IPv6 allocation plan, security, and 6-to-4 conversion

Owen DeLong owen at delong.com
Sun Feb 1 18:17:16 UTC 2015


> Worse, IPv6's promises are falling one by one. You saw an example in
> this thread: Eric wants to break up his announcements for traffic
> engineering purposes because, as it turns out, one announcement per
> ISP isn't actually enough, Registry practices aren't the primary
> drivers behind routing disaggregation. That was a bad assumption baked
> in to IPv6's addressing strategy.

Traffic engineering still won’t be anywhere near as bad as the current IPv4 routing table, so no, that doesn’t indicate a failure in the promise of IPv6.

Traffic engineering (and other factors) will probably prevent the ideal of one prefix advertised per ASN, but IPv6 will still likely top out somewhere around 4 or 5 on average vs. the current IPv4 average which is north of 10 last time I looked. That’s still a pretty substantial win.

Further, technology in routers continues to advance and we are starting to see routers capable of holding very large routing tables. (So far, necessary to cope with the abomination of keeping IPv4 on life support). Once IPv4 can be deprecated, even just in the backbone, it’s a huge win in terms of routing slots available.

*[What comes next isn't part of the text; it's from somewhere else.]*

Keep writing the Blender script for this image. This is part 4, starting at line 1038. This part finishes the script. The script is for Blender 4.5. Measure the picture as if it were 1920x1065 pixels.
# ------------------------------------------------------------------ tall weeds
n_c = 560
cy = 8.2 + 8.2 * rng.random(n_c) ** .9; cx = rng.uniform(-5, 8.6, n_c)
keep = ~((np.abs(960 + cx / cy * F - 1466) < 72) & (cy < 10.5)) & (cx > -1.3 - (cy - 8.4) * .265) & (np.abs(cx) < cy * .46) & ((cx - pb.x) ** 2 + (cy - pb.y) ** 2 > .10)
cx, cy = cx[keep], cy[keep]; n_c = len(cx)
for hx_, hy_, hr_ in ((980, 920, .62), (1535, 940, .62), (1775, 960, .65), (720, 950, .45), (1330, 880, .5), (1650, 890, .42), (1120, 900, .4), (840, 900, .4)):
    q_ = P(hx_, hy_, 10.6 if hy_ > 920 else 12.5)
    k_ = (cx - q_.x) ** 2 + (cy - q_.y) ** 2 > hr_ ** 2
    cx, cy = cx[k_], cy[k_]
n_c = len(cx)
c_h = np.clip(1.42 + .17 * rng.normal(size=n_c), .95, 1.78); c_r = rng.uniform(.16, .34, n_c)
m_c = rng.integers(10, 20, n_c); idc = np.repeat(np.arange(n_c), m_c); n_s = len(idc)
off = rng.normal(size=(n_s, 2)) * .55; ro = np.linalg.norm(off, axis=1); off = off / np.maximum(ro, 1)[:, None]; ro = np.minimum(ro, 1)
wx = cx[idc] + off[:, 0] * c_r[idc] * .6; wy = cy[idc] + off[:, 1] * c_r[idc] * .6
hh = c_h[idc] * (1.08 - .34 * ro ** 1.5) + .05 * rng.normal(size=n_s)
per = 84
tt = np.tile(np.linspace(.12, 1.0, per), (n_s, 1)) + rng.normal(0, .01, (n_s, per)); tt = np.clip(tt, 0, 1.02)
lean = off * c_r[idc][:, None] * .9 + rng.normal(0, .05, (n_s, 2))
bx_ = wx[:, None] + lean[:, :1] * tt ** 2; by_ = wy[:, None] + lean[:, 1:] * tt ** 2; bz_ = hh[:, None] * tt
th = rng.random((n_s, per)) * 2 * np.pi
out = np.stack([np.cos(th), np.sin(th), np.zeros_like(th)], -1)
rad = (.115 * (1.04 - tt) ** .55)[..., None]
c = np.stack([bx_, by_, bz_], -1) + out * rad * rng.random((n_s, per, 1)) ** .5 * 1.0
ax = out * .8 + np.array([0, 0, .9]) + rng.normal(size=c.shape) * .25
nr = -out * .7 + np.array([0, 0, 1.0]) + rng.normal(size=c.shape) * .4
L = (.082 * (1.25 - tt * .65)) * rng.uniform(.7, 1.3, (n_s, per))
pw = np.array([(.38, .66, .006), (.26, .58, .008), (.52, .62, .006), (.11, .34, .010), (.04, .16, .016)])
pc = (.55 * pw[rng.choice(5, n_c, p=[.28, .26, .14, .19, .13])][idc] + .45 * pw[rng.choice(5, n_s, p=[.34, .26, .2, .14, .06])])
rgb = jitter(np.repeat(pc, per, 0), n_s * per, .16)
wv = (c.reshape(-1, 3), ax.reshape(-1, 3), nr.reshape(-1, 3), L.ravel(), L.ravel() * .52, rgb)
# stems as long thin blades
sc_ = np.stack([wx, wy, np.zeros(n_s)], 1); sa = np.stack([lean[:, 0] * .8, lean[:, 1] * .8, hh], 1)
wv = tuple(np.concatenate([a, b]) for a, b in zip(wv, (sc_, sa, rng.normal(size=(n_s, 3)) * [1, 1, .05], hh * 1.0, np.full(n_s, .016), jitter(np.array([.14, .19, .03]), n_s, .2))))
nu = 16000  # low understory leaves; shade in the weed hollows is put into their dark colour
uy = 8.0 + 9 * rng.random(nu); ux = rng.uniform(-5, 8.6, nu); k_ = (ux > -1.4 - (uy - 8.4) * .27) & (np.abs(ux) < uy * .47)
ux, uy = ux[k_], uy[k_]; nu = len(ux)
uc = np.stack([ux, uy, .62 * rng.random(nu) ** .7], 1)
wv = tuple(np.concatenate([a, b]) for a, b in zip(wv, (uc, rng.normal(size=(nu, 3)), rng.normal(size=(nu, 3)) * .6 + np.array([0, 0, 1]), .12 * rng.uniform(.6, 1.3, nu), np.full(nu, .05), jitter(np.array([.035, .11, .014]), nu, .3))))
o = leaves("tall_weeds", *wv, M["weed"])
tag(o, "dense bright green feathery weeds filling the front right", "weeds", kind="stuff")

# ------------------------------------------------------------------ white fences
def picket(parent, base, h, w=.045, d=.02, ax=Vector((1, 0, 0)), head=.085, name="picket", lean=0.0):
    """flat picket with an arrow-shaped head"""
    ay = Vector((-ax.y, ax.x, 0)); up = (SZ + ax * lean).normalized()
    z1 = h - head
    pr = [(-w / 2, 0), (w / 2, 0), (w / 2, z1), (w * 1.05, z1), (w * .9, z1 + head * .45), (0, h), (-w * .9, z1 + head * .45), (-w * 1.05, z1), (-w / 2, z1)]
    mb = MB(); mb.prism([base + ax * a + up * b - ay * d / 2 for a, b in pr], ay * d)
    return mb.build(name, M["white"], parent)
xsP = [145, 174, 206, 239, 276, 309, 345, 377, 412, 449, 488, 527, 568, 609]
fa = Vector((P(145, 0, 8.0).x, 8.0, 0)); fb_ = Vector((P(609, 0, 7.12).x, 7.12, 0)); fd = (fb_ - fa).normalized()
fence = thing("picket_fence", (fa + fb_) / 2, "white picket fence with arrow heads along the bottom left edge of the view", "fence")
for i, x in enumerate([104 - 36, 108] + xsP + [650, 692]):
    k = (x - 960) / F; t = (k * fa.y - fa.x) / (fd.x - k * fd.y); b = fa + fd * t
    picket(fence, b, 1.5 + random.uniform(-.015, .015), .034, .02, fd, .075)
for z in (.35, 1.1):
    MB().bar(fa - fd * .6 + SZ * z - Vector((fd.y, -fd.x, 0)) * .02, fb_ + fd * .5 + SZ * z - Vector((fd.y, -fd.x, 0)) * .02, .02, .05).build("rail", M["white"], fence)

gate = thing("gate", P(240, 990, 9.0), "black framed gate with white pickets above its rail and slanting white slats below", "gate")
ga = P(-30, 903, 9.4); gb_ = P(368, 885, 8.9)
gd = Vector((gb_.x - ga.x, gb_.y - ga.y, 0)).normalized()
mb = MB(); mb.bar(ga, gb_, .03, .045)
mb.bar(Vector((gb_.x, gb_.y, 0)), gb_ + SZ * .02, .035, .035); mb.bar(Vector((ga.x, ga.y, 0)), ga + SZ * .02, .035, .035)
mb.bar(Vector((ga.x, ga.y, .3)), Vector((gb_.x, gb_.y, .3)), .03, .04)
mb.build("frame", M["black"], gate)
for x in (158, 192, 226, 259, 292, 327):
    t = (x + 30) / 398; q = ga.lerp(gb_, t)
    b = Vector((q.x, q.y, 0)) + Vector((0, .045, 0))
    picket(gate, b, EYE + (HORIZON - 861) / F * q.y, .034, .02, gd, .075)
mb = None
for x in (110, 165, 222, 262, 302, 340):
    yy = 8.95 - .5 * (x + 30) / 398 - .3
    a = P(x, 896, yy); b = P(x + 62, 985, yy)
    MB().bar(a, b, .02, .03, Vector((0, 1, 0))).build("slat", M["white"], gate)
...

Further, your statement about registry practices doesn’t hold water. It wasn’t a bad assumption, it was the facts on the ground as they existed for IPv4 at the time. In the 20 years since, the world has changed. Registry practices aren’t a factor in IPv6, but they are, in fact, still a factor (though somewhat less than they used to be) in IPv4.

> Years ago I cracked a joke about IPv6: http://bill.herrin.us/network/ipxl.html <http://bill.herrin.us/network/ipxl.html>

I didn’t realize you thought it was a joke. I thought it was just more of your misguided railing against IPv6 because you love NAT so much for reasons passing understanding.

> These days I don't know whether to laugh or cry.

Given your past statements and apparent position along with the fact that despite various efforts, IPv6 deployment continues to accelerate, I’m guessing cry, but that’s certainly your decision.